Player upgrades are not reset on death. You have many lives (five). Quick events and fast pace, and areas fall and knock players around, creating a unique and changing map every game.
We like the current state. There is no focus on balance too much but more on unforgettable moments and laughter. We like it the way it is, so no significant change except balancing stuff.
Now this is where things get interesting. As we said in previous devlogs, we want to encourage fighting to get a permanent advantage. With the spawn points disable change, many lives is not protecting you from defeat anymore. The idea is that players should use lives to get kills and become stronger and win the game in the end in the final battle. So the change is as follows:
There are regular XP, levels, and upgrades that you gain. They are reset on death.
Every Competitive game, three special upgrades are chosen, and players select one of them on elimination during the game. They are permanent - meaning they remain after death.
Players want to use their lives, considering they will be useless eventually, to get kills and gain more permanent upgrades, which will snowball into a stronger stickman and into victory.
We are happy with this state, as we achieved the goal of encouraging players to fight and not wait for the end for the chance to win - the stickman with the most special permanent upgrades is more likely to win - so farm up early on, we gave you three lives for no other reason!
Do you know why platformers like Celeste, Hollow Knight, etc., feel so good? There are, of course, many reasons, but an important point is that the character movement feels smooth.
They may add gravity, forces, and bounciness in a special way to make the player more alive, more dynamic. While FTB is a stickman fight, and, you know, simple movement is likely the thing we want to go with - we will look into interesting concepts from games like those that we may consider adding into FTB.
Also, we need to revisit physics, bounciness, and other topics that may make the game feel more alive, as at the time of FTB's creation, we gave no thought to it, and it's an important aspect of every platformer.

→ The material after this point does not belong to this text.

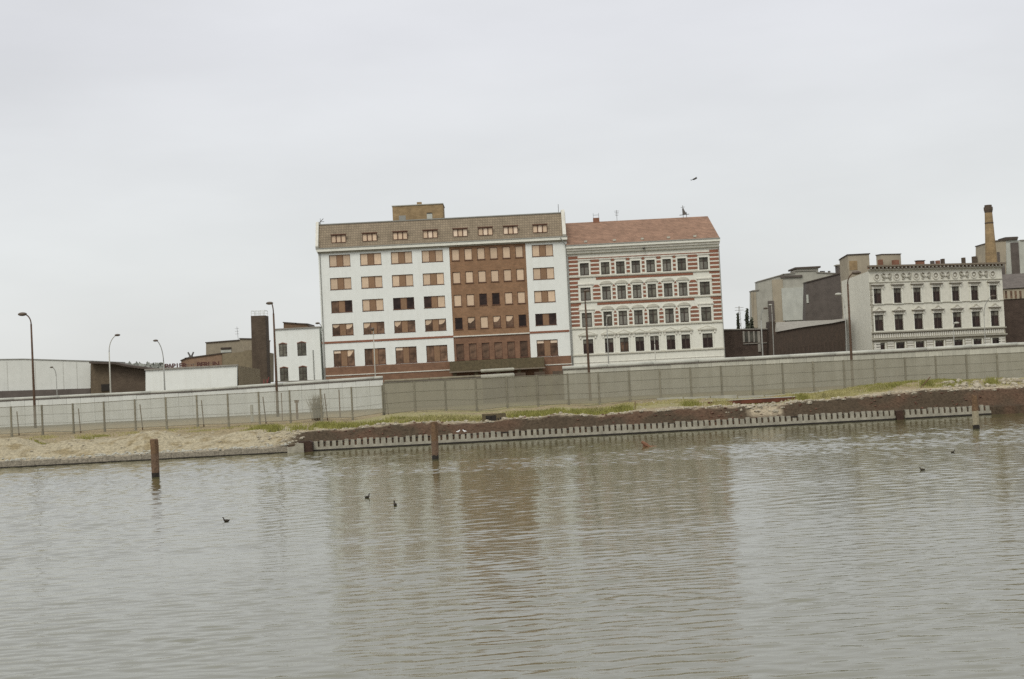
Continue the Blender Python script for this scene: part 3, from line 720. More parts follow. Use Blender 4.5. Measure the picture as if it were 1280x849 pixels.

We look into minimizing lags, improving sync, and allowing more than 16 players in the arena. Imagine the chaos we can achieve.
We touched on that in the previous devlog, but basically we want to make the game feel better, feel alive. To achieve that we got some work to do while keeping the simple, cartoony minimalistic hand dawn art style.
Like a "Lose" screen for when you lose. Currently, we have "Victory" but not a "Lose" indication. Yes, we missed it and there are other similiar things.